En el mercado central de Villa del Rosario, está Marcos* con su mujer y su hijo. Esperan el carro para subir con el mercado a la casa. “’¿Qué, Marcos, va a ir a jugar hoy?’, le dijo Javier (amigo de mi marido en ese entonces). ‘Ahora voy. Dejo el mercado, me cambio y allá les caigo’. Luego, nos montamos en el trasporte”. Mientras tanto, en la cancha del colegio estaba la aglomeración de gente para ver el campeonato de microfútbol. Calles abajo, Luis Antonio Gómez pegaba afiches de publicidad de un candidato al Concejo. Casa a casa cumplió lo encomendado y decidió quedarse donde Nohora para convencerla del voto.
En una casa de El Caimito, cerca a la Virgen del Carmen (en ese entonces era un árbol de mamón), los hermanos Martínez estaban frente al televisor. Observaban ‘Comando’, película protagonizada por Arnold Schwarzenegger. El hermano mayor se distrajo, volteó la mirada hacia la calle y vio pasar a varios hombres armados. Susurró al oído de su hermana, “Mire, mire llevan las mismas armas de la película”. Los dos, curiosos, los siguieron con la mirada hasta perderlos de vista. Corrieron a la habitación de la mamá, que estaba acostada y que dudó de lo dicho por los hijos de 15 y 12 años, y creyó que era producto de la imaginación. De repente, los disparos la alertaron, se levantó y cerró la puerta.
Más de 30 hombres armados llegaron en camioneta y varias motocicletas. Se dividieron para hacer simultáneos los asesinatos. “Nos sacaban de las casas para observar la masacre y escuchar las advertencias. A don Julio, le decían ‘El Guajiro’, lo sacaron de la parcela y lo llevaron hasta el palo de mamón. Con la cabeza abajo, lo hicieron arrodillar. Le pegaron una patada y allá le dieron. Como ellos iban bajando, William, un muchacho, se enfrentó a gritos con ellos. Porque se negó a salir de su casa a ver lo que hacían le dieron un tiro en la pierna. A pesar de eso, no se calló y por eso lo mataron. Luego, más abajo, les dieron a los otros”.

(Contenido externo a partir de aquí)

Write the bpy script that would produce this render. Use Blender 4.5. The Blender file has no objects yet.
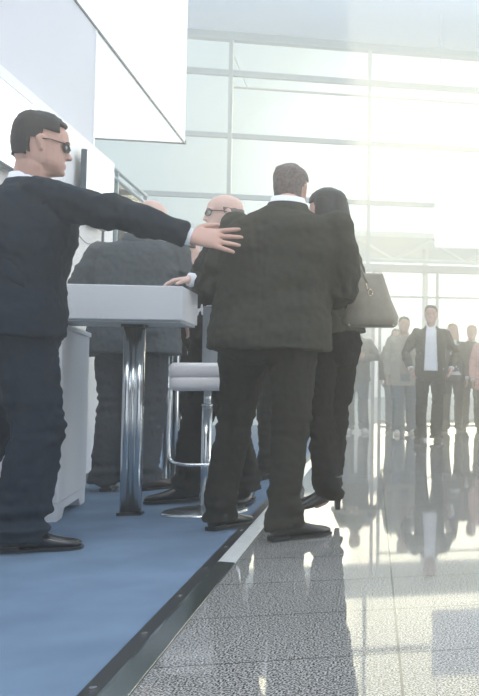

Los del primer grupo bajaban a pie por la vía principal. A 300 metros de El Caimito, interceptaron a un hombre de 23 años y sin mediar palabra lo mataron. En la cancha, el otro grupo de paramilitares tenía en fila a los que llegaban en carro desde Villa del Rosario. Y la mujer de Marcos estaba allí. “Cuando veníamos en el carro. Llegando a la cancha, nos hicieron bajar. Era una fila larga, a mi marido lo pusieron a un lado y a mí al otro. Tenía a mi hijo de brazos, nadie sabía qué pasaba. El pánico entró cuando le dispararon en la cabeza a un muchacho que quedó con los ojos abiertos, y el asesino se devolvió y le dijo ‘¿todavía me sigue mirando, maricón?’ y le pegó otro tiro. Todo mundo se volvió loco. Habían matado a Javier, el amigo de mi marido. Fue la cuarta víctima. En esas, dijo uno de ellos: ‘vayan por los otros’.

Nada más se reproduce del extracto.